Aji berpendapat, hal itu akan sangat bermanfaat untuk menutup celah compliance gap atau kesenjangan kepatuhan perpajakan di Indonesia. Di 2021, dari total 140 juta angkatan kerja di Indonesia, hanya 61,5 juta di antaranya yang mempunyai NPWP.
“Dengan adanya integrasi penggunaan NIK sebagai NPWP, ini memungkinkan sejak awal ada pemetaan (wajib pajak) atau masuk dulu dalam radar otoritas,” lanjutnya.
Di samping penggunaan NIK sebagai NPWP, Direktorat Jenderal Pajak (DJP) Kemenkeu saat ini juga tengah mempersiapkan implementasi pembaruan sistem inti administrasi perpajakan atau Core Tax Administration System (Core Tax System).
Adapun, pemberlakuan Core Tax System sebagai sebuah sistem teknologi informasi yang menyediakan dukungan terpadu bagi pelaksanaan tugas DJP telah tertuang di dalam Peraturan Presiden 40/2018. Aji sepakat, bahwa core tax system bisa mendorong penerimaan pajak melalui peningkatan kepatuhan.
Lebih lanjut, sistem pengelolaan pajak yang terdigitalisasi dapat memberikan banyak keunggulan.

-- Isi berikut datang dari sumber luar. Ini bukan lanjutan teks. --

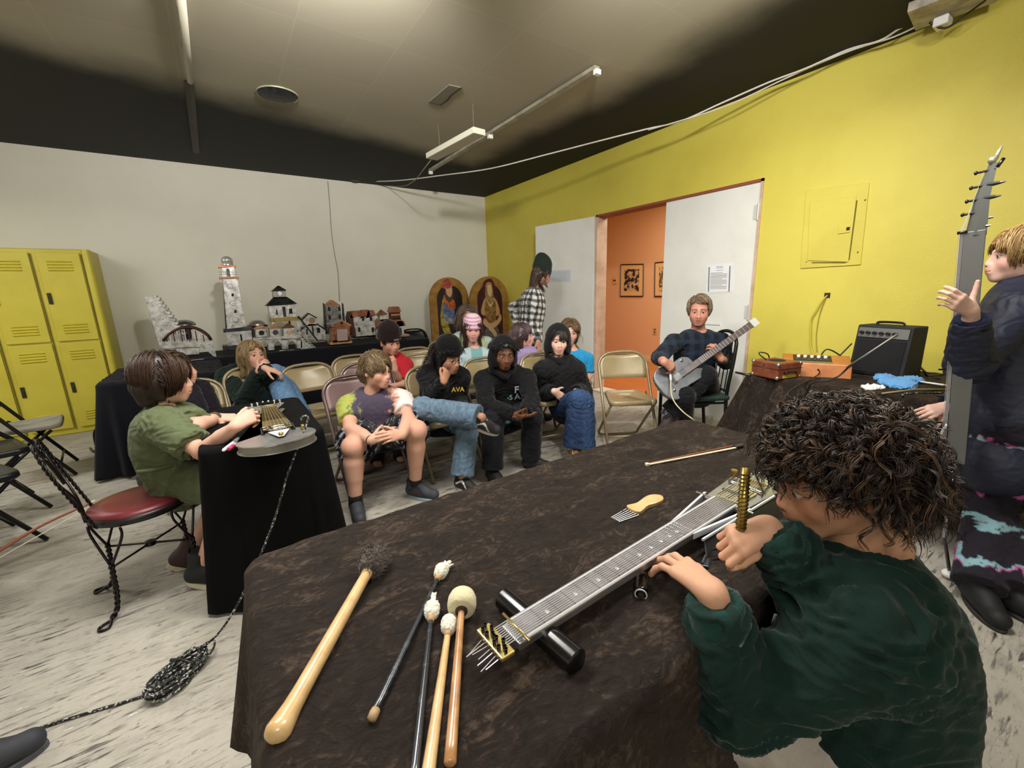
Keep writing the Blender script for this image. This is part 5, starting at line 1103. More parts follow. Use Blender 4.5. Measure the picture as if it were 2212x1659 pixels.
    if top: garment_top(r,K,s,build,bow,belly,lo,hi,armr,**top)
    if bottom: garment_bot(r,K,s,build,lo,hi,legr,**bottom)
    r['_']=0; del r['_']
    return r,K,Rh,hs,fr
def wrinkle(v,F,K,amp,seed,wl=.055):
    n=vnormals(v,F); w=vnoise(v,wl*3.4,seed,2)*.6
    foc=np.zeros(len(v))
    for j in K:
        if j[0] in 'ekshw' and len(j)==2 and j!='hd': foc+=np.exp(-(np.linalg.norm(v-K[j],axis=1)/.1)**2)
    w2=.55-np.abs(vnoise(v*V(1,1,1.7),wl*2.2,seed+3,2))*1.9
    return v+n*(amp*(w*.6+(.35+foc.clip(0,.9))*w2))[:,None]
def garment_top(r,K,s,b,bow,belly,lo,hi,armr,col='#222222',infl=.012,sleeve=1.,amp=.004,name='shirt',fn=None,m=None,hem=-.1,seed=2,hi_=.93,vox=.0068,cuff=None,collar=None,sl_e=.014,hood=False,sags=0):
    S=SDF(lo-.05,hi+.05,vox); torso(S,K,s,b,infl,lo=hem,hi=hi_,bow=bow,belly=belly); up=nrm(K['nk']-K['pel'])
    for sd in 'RL':
        S.cap(K['nk']-up*.05*s,K['s'+sd],.045*s+infl,.05*s*armr+infl,k=.05)
        if 'w'+sd not in K: continue
        A,E,W=K['s'+sd],K['e'+sd],K['w'+sd]; ra=.050*s*armr+sl_e; rb=.040*s*armr+sl_e; rc=.030*s*armr+sl_e*.7
        if sleeve<=.55:
            t=sleeve*2; P=A+(E-A)*t; S.cap(A,A+(E-A)*t*.5,ra,ra,k=.03); S.cyl(A+(E-A)*.05,P,ra*.98,rb*1.12,k=.012)
        else:
            S.cap(A,E,ra,rb,k=.03); t=(sleeve-.5)*2; P=E+(W-E)*t; S.cap(E,E+(P-E)*.7,rb,rb*.96 if sags else rc*1.1,k=.02); S.cyl(E+(P-E)*.3,P,rb*.95,rc,k=.015)
    v,F=S.mesh(1); v=wrinkle(v,F,K,amp,seed); c=fn(v,K) if fn else np.tile(V(*lin(col)),(len(v),1)); o=mesh(name,v,F,m or M_fab,r,cols=c)
    if cuff:
        for sd in 'RL':
            if 'w'+sd in K and sleeve>.55:
                E,W=K['e'+sd],K['w'+sd]; t=(sleeve-.5)*2; P=E+(W-E)*t; u=nrm(W-E); b_=MB(); b_.lathe([(rc*1.05,-.05),(rc*1.07,-.03),(rc*.98,-.005),(rc*.93,.006),(rc*.7,.004)],c=P,ax=u,n=24); vv=np.array(b_.v); mesh('cuff',vv,b_.f,M_knit,o,cols=np.tile(V(*lin(cuff)),(len(vv),1)))
    if collar:
        cc,cr=collar[:2]; b_=MB(); C=K['nk']-up*(.012*s); side=nrm(K['sR']-K['sL']); f=nrm(np.cross(up,side)); q=[]
        dn=collar[2] if len(collar)>2 else .03
        for a in np.linspace(0,2*PI,24,endpoint=False): q.append(C+side*cr*1.12*math.cos(a)+f*(cr*math.sin(a)+.012)+up*(-dn*math.sin(a)))
        b_.tube(q,.0085*s,8,closed=True,flat=1.6); vv=np.array(b_.v); mesh('collar',vv,b_.f,M_knit,o,cols=np.tile(V(*lin(cc)),(len(vv),1)))
    return o
def garment_bot(r,K,s,b,lo,hi,legr,col='#2a3346',infl=.012,leg=1.,amp=.005,name='trousers',fn=None,m=None,seed=4,flare=0.,vox=.0072):
    S=SDF(lo-.05,hi+.05,vox); up=nrm(K['nk']-K['pel']); sd0=nrm(K['hR']-K['hL']); 
    for t in (-.02,.12): c=K['pel']+up*t*.5*s; S.cap(c-sd0*.05*s*b,c+sd0*.05*s*b,.112*s*b+infl*.4,k=.04)
    for sd in 'RL':
        if 'a'+sd not in K: continue
        H,N,A=K['h'+sd],K['k'+sd],K['a'+sd]; r0,r1,r2=.083*s*legr*b+infl,.057*s*legr+infl,.042*s*legr+infl+flare
        if leg<=.5: P=H+(N-H)*leg*2; S.cap(H,H+(P-H)*.6,r0,r0*.97,k=.05); S.cyl(H+(P-H)*.2,P,r0,r0*.93+flare,k=.02)
        else: P=N+(A-N)*(leg-.5)*2; S.cap(H,N,r0,r1,k=.05); S.cap(N,N+(P-N)*.6,r1,(r1+r2)/2,k=.02); S.cyl(N+(P-N)*.25,P,r1*.97,r2,k=.015)
    v,F=S.mesh(1); v=wrinkle(v,F,{k:q for k,q in K.items() if k[0] in 'kha' and k!='hd'},amp,seed); c=fn(v,K) if fn else np.tile(V(*lin(col)),(len(v),1)); return mesh(name,v,F,m or M_fab,r,cols=c)
def denimc(base,hi_,seed=1):
    def fn(v,K):
        c=np.tile(V(*lin(base)),(len(v),1)); t=.5+.35*vnoise(v,.05,seed)
        for sd in 'RL':
            if 'k'+sd in K: t+=.55*np.exp(-(np.linalg.norm(v-K['k'+sd],axis=1)/.09)**2)
        return mixc(c,np.tile(V(*lin(hi_)),(len(v),1)),t)
    return fn
def hood(r,C,R,hs,col,open_=.062,up_=.0,name='hood'):
    S=SDF((-.16,-.19,-.2),(.16,.16,.19),.0062); S.ell((0,-.018,.02),(.108,.118,.128),k=.02); S.ell((0,-.03,-.07),(.115,.105,.09),k=.05)
    S.ell((0,-.006,.012),(.088,.11,.112),k=.01,op='-'); S.ell((0,-.01,-.11),(.085,.085,.09),k=.02,op='-')
    S.ell((0,.10,-.008),(open_,.11,.098),k=.025,op='-'); S.cap((-.085,-.01,-.135),(0,.072,-.165),.026,.02,k=.03).cap((.085,-.01,-.135),(0,.072,-.165),.026,.02,k=.03); S.box((0,0,-.31),(.3,.3,.1),op='-')
    v,F=S.mesh(1); n=vnormals(v,F); v=v+n*(vnoise(v,.07,5)*.0035)[:,None]; return mesh(name,C+(v*hs)@R.T,F,M_fab,r,cols=np.tile(V(*lin(col)),(len(v),1)))
def bracelet(r,K,sd,col,s): 
    u=nrm(K['w'+sd]-K['e'+sd]); b=MB(); b.lathe([(.026*s,-.006),(.029*s,0),(.026*s,.006)],c=K['w'+sd]-u*.01,ax=u,n=18); b.obj('wristband',mat('band_'+col,col,.6),r,smooth=True)
def cam_az(turn=0): # azimuth that looks back at the camera, turned toward image right by turn degrees
    return lambda P: math.atan2(CAM[1]-P[1],CAM[0]-P[0])+rad(turn)
cD=V(0,0,-1)
def tocam(px,py,D,turn=0,pitch=0,roll=0):
    P=at(px,py,D); return (math.atan2(CAM[1]-P[1],CAM[0]-P[0])+rad(turn),rad(pitch),rad(roll))
RIGHT=_r; 
# --- tie-dye boy ---
def tiedye(v,K):
    side=nrm(K['sR']-K['sL']); up=nrm(K['nk']-K['pel']); x=(v-K['nk'])@side; z=(v-K['nk'])@up; n=vnoise(v,.11,3)*.05+vnoise(v,.04,5)*.02
    c=np.tile(V(*lin('#4d4456')),(len(v),1)); 
    c=mixc(c,np.tile(V(*lin('#a0aa52')),(len(v),1)),((x+n)-.105)/.03); c=mixc(c,np.tile(V(*lin('#c07a4a')),(len(v),1)),((x+n*2)-.20)/.02*(vnoise(v,.06,9)>.25))
    c=mixc(c,np.tile(V(*lin('#cf9a84')),(len(v),1)),(-(x+n)-.10)/.03); c=mixc(c,np.tile(V(*lin('#e2cfc8')),(len(v),1)),(-(x+n)-.135)/.03)
    b=(-(z+n)-.13)/.04; b2=(-(z+n*1.5)-.175)/.03; c=mixc(c,np.tile(V(*lin('#b0505a')),(len(v),1)),b*(np.abs(x)<.16)); c=mixc(c,np.tile(V(*lin('#c3b04e')),(len(v),1)),b2*(np.abs(x)<.17)); c=mixc(c,np.tile(V(*lin('#1b1820')),(len(v),1)),(-(z)-.26)/.02)
    return c
def camo(v,K):
    n=vnoise(v,.05,2); c=np.tile(V(*lin('#121318')),(len(v),1)); return mixc(c,np.tile(V(*lin('#9a9aa0')),(len(v),1)),(n-.35)*6)
J=dict(pel=(822,930,3.0),nk=(808,862,2.88),hd=(812,800,2.80),sR=(754,880,2.86),sL=(868,866,2.92),eR=(757,925),wR=(802,951,2.52),eL=(882,905),wL=(869,939,2.56),hR=(795,938,2.98),hL=(850,930,3.03),kR=(762,965),aR=('z',768,1078,.11),kL=(900,930),aL=('z',897,1042,.11))
r,K,Rh,hs,fr=person('boy in purple and yellow tie-dye T-shirt, leaning forward with fingertips together',J,s=.98,build=1.12,az=rad(-98),look=tocam(812,800,2.8,48,-8,2),tone='#cf9f88',brow='#6a5238',armr=1.22,legr=1.22,bow=.03,belly=.02,
  top=dict(name='tie_dye_shirt',infl=.014,sleeve=.33,fn=tiedye,sl_e=.017,collar=('#3d3546',.062,.035),seed=3,amp=.005),bottom=dict(name='shorts',leg=.42,fn=camo,infl=.016,flare=.012),headkw=dict(cheek=1.08,jaw=1.12),
  hands=dict(R=dict(d=V(.75,-.25,.25),n=V(-.3,-.7,.5),curl=(.35,.4,.45,.5)),L=dict(d=V(-.85,-.3,.2),n=V(.1,-.8,.5),curl=(.35,.4,.45,.5))))
hair(r,K['hd'],Rh,hs,'#5d4a34',col2='#a48a66',vol=.016,length=-.05,fringe=.012,sweep=-.9,n=1500,seed=4,hl=.066,side=-.045,back=-.09,part=.3,facew=1.0)
bracelet(r,K,'R','#1a1416',1.1)
for a,t in (('R',(-.12,-1)),('L',(.55,-.8))):
    shoe(r,K['a'+a],t,1.08,'#33353a','#8a9aa2' if a=='L' else '#3a3c40',stripe='#1a1b1d',lace='#26272a')
    b=MB(); b.lathe([(.043,-.05),(.042,.02),(.040,.05),(.036,.052)],c=K['a'+a],ax=nrm(K['k'+a]-K['a'+a]),n=20); b.obj('sock',mat('black_sock','#131314',.9),r,smooth=True)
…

Mulai dari mencegah terjadinya penyalahgunaan wewenang, penguatan kepastian hukum di bidang perpajakan, penguatan tata cara penegakan hukum di bidang perpajakan, serta pengenaan sanksi pajak yang lebih proporsional.
“Jadi dua instrumen ini, core tax system dan penggunaan NIK sebagai NPWP, menurut saya adalah terobosan administrasi yang paling penting dan akan menentukan keberhasilan penerapan pajak kita di tahun ini dan tahun mendatang,” pungkas Aji.